Known today as a composer for the great Warner Brothers movies of the 1930’s and 1940’s, Korngold never ever looked down on his Hollywood career, but always stated that he took it as earnestly as his “serious” music.


Nonetheless, this Concerto does have a Hollywood flavor, as the themes have been pilfered from the films. Ms. Hahn played it with her usual faultless beauty, though perhaps this wasn’t enough. Mr. Kavakos almost tossed it off with stylized élan. Ms. Hahn was gentle, searching, looking for a profundity which wasn’t really there.


Not until the fizzy, bubbly finale did she let herself go. But that movement is irresistible anyhow. No virtuoso can help but bring it off.


Mr. van Zweden’s Beethoven had a good amount of crackle, the second movement actually had momentum, was never stolid, and the last sections showed both the conductor and the New York Phil at their best.

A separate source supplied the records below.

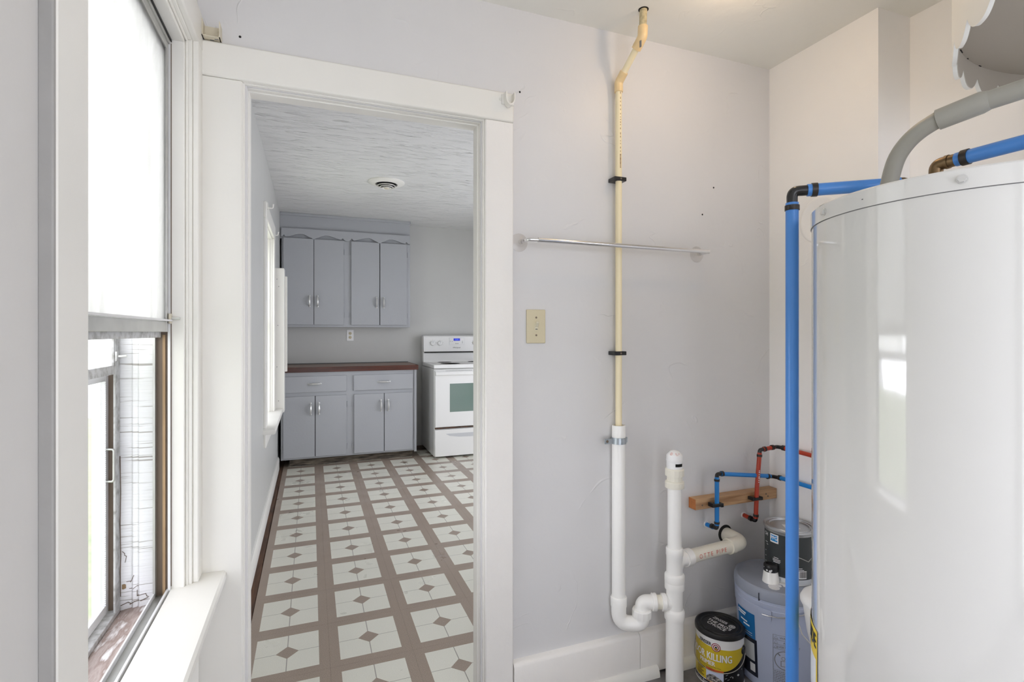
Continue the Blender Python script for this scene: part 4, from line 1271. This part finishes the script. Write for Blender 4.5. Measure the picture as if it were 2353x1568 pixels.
for (p0, p1) in (((BXp, BYp, zc_top - .026), (BXp, BYp, zc_top - .018)), ((BXp + .020, BYp, zc_top), (BXp + .029, BYp, zc_top)), ((BXp, BYp, zc_bot + .018), (BXp, BYp, zc_bot + .026)),
                 ((BXp, BYp + .020, zc_bot), (BXp, BYp + .029, zc_bot)), ((k2[0] - .030, k2[1], k2[2] + .003), (k2[0] - .021, k2[1], k2[2] + .003)), ((1.736, k2[1] - .022, .684), (1.736, k2[1] - .032, .684))):
    pex_ring(p0, p1, .0102, bl)
cl_ = MB().box(BXp - .020, BXp + .020, BYp - .011, BYp - .006, .600, .613).box(BXp - .026, BXp - .014, BYp - .008, BYp + .0195, .599, .614).box(BXp + .012, BXp + .024, BYp - .011, BYp + .0195, .597, .612)
part('pipe_clamp', cl_, M['black'], bl, bevel=.002, label='black plastic clamp')
part('wall_ring', MB().lathe_y([(.0125, 0), (.012, .003), (.0085, .003)], (BXp + .001, YD, zc_bot - .003), 18), M['label_white'], bl)
# red line
rd = thing('red_supply_line', 'thin red water line rising over the wood block to the right wall', 'pipe', (1.632, 1.572, .52))
rb, rt_ = Vector((1.6305, 1.572, .520)), Vector((1.652, 1.572, .797))
rv = (rt_ - rb).normalized()
mid_ = (rb + rt_) / 2 + Vector((-.0035, 0, 0))
part('riser', MB().tube(fillet([tuple(rb + rv * .010), tuple(mid_), tuple(rt_ - rv * .010)], .3, 7), RP, 16), M['red_pex'], rd)
r2 = Vector((1.731, 1.560, .806))
part('cross_run', MB().tube([rt_ + Vector((.016, -.002, .002)), r2 + Vector((-.014, .002, -.001))], RP, 16), M['red_pex'], rd)
part('wall_run', MB().tube([(1.737, 1.535, .806), (1.742, 1.20, .797), (1.742, 1.195, .797)], RP, 16), M['red_pex'], rd)
part('wall_stub', MB().tube([(rb.x - .002, rb.y + .020, rb.z + .002), (rb.x - .004, YD + .005, rb.z + .006)], RP, 16), M['red_pex'], rd)
part('elbow', MB().tube(fillet([tuple(rt_ - rv * .022), tuple(rt_), tuple(rt_ + Vector((.024, -.002, .003)))], .008, 6), .0075, 14), M['black_fit'], rd)
part('elbow', MB().tube(fillet([tuple(rb + rv * .022), tuple(rb), (rb.x - .002, rb.y + .026, rb.z + .002)], .008, 6), .0075, 14), M['black_fit'], rd)
part('elbow', MB().tube(fillet([tuple(r2 + Vector((-.022, .002, -.001))), tuple(r2), (1.736, 1.530, .806)], .008, 6), .0075, 14), M['black_fit'], rd)
for (p0, p1) in ((rt_ - rv * .026, rt_ - rv * .017), (rt_ + Vector((.018, -.002, .002)), rt_ + Vector((.027, -.002, .003))), (rb + rv * .017, rb + rv * .026), (Vector((rb.x - .002, rb.y + .018, rb.z + .002)), Vector((rb.x - .002, rb.y + .028, rb.z + .003))),
                 (r2 + Vector((-.030, .002, -.001)), r2 + Vector((-.020, .002, -.001))), (Vector((1.735, 1.540, .806)), Vector((1.736, 1.529, .806)))):
    pex_ring(p0, p1, .0102, rd)
rx = rb.x + (.609 - rb.z) * rv.x / rv.z - .003
cl_ = MB().box(rx - .018, rx + .018, 1.561, 1.566, .603, .614).box(rx - .025, rx - .013, 1.563, 1.5915, .602, .615).box(rx + .012, rx + .024, 1.561, 1.5915, .602, .615)
part('pipe_clamp', cl_, M['black'], rd, bevel=.002, label='black plastic clamp')
part('wall_ring', MB().lathe_y([(.0125, 0), (.012, .003), (.0085, .003)], (rb.x - .004, YD, rb.z + .006), 18), M['label_white'], rd)
b = MB()
for k in range(7):
    z = .672 + k * .0075
    xx = rb.x + (z - rb.z) * rv.x / rv.z - .003
    b.box(xx - .0035, xx + .0005, 1.5632, 1.5640, z, z + (.0055 if k % 3 == 2 else .003))
part('printed_marks', b, M['ink_white'], rd)

# ---------------- water heater ------------------------------------------------------------
HX, HY_, HR, HZ = 1.247, .655, .280, 1.531
wh = thing('water_heater', 'large white cylindrical water heater filling the right foreground', 'water heater', (HX, HY_, 0))
part('base_ring', MB().lathe([(HR - .03, 0), (HR - .03, .03), (HR - .06, .03)], (HX, HY_, 0), 64), M['black'], wh)
part('tank', MB().lathe([(HR - .02, .024), (HR - .001, .026), (HR - .001, HZ - .036)], (HX, HY_, 0), 128), M['heater'], wh, label='glossy white tank jacket')
cap = part('top_cap', MB().lathe([(HR - .002, HZ - .0365), (HR + .0012, HZ - .036), (HR + .0012, HZ - .004), (HR - .001, HZ - .001), (HR - .005, HZ), (.0005, HZ)], (HX, HY_, 0), 128), M['heater'], wh)
part('cap_seam', MB().lathe([(HR - .0008, HZ - .0374), (HR + .0002, HZ - .0370), (HR - .0004, HZ - .0362)], (HX, HY_, 0), 128), M['ink_grey'], wh)
hc = Cyl((HX, HY_, 0), HR)
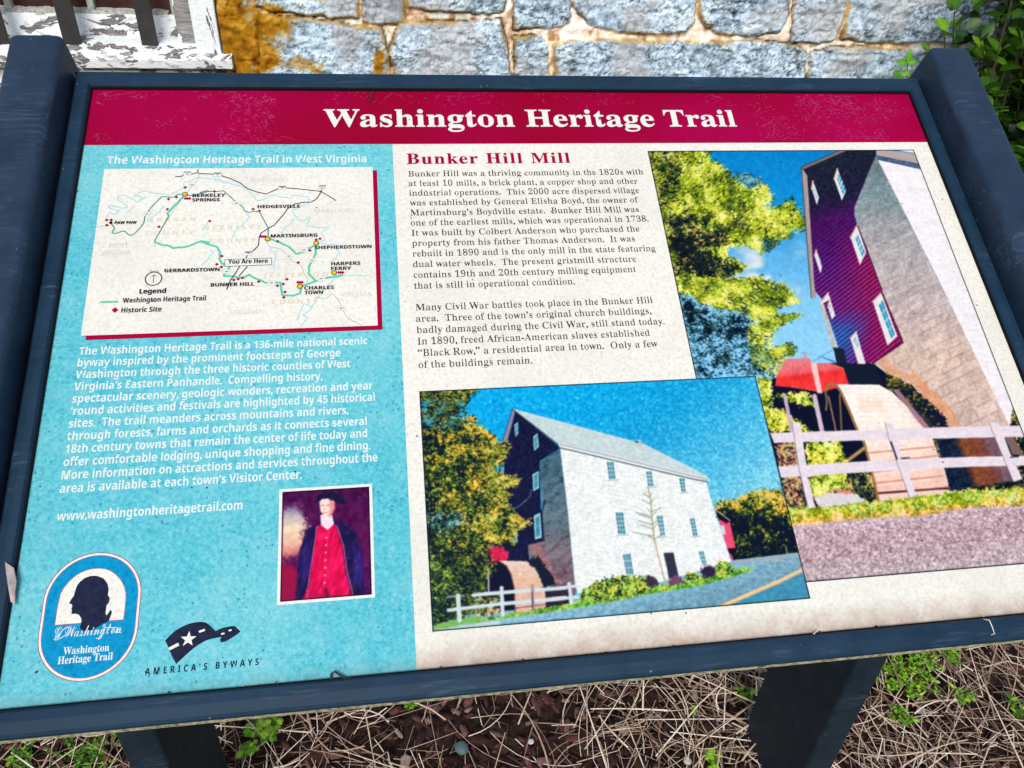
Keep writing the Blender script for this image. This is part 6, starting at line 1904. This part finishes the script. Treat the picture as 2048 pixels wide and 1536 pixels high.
# dead leaf and stray bits lying on the sign
la = W(0.0035, .4995, .008)
P = [uv([(20, 1128), (36, 1140), (40, 1165), (36, 1190), (34, 1212), (26, 1205), (24, 1180), (22, 1150)])]
q_ = P[0]; h_ = np.array([.008, .007, .006, .005, .003, .004, .006, .008]); 
cen = np.array([q_.mean(0)]); V = np.r_[W(q_[:, 0], q_[:, 1], h_), W(cen[:, 0], cen[:, 1], [.0095])]
F = [(i, (i + 1) % 8, 8) for i in range(8)]
bm = bmesh.new(); vv_ = [bm.verts.new(p) for p in V]
for f in F: bm.faces.new([vv_[i] for i in f])
r2 = bmesh.ops.extrude_face_region(bm, geom=bm.faces[:])
for e in r2['geom']:
    if isinstance(e, bmesh.types.BMVert): e.co += Vector((0, ST, -CT)) * .0006
tag(put('dry_leaf', bm_mesh('dry_leaf', bm), None, [mat_plain('dead_leaf', (.42, .36, .36), .8, .2, .2, 200)], origin=tuple(la)), 'curled pale dead leaf caught against the left frame rail', 'leaf')


def wire(name, pts, r, mat, label, cat, h):
    q_ = uv(pts); P = W(q_[:, 0], q_[:, 1], h)
    bm = bmesh.new(); tube(bm, P, r, r * .7, 5)
    tag(put(name, bm_mesh(name, bm), None, [mat], origin=tuple(P[0])), label, cat)


M_DRY = mat_plain('dry_stem', (.6, .55, .5), .7, .2, .2, 90)
M_TWIG = mat_plain('dark_twig', (.03, .024, .026), .7, .3, .3, 90)
wire('grass_stem', [(1960, 1240), (1967, 1243), (1972, 1256), (1977, 1270), (1970, 1272)], .0006, M_DRY, 'bent white dry stem lying over the bottom rail at the right', 'stem', np.array([.004, .0075, .0078, .0076, .0078]))
wire('twig', [(663, 1360), (664, 1348), (670, 1344), (682, 1352), (694, 1358), (702, 1357)], .0010, M_TWIG, 'short dark looped twig caught above the bottom rail', 'twig', np.array([.002, .004, .004, .004, .003, .003]))
wire('grass_stem', [(1623, 1270), (1632, 1261)], .0006, M_DRY, 'tiny white straw bit at the bottom lip right of centre', 'stem', .003)
wire('twig', [(741, 205), (743, 196), (746, 186)], .0011, M_TWIG, 'dark sliver stuck to the crimson band above the title', 'twig', .0015)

Yet–and I hate to say it–the memories that come out of this concert weren’t listed in the program at all. After the Korngold Concerto, Ms. Hahn gave an encore of the Gigue from Bach Third Partita, which made up for all the doubts I had about the Concerto. Those 90-odd golden seconds by Ms. Hahn put the Korngold way into the shadows and Ms. Hahn into her own well-deserved halcyon of today’s violinists.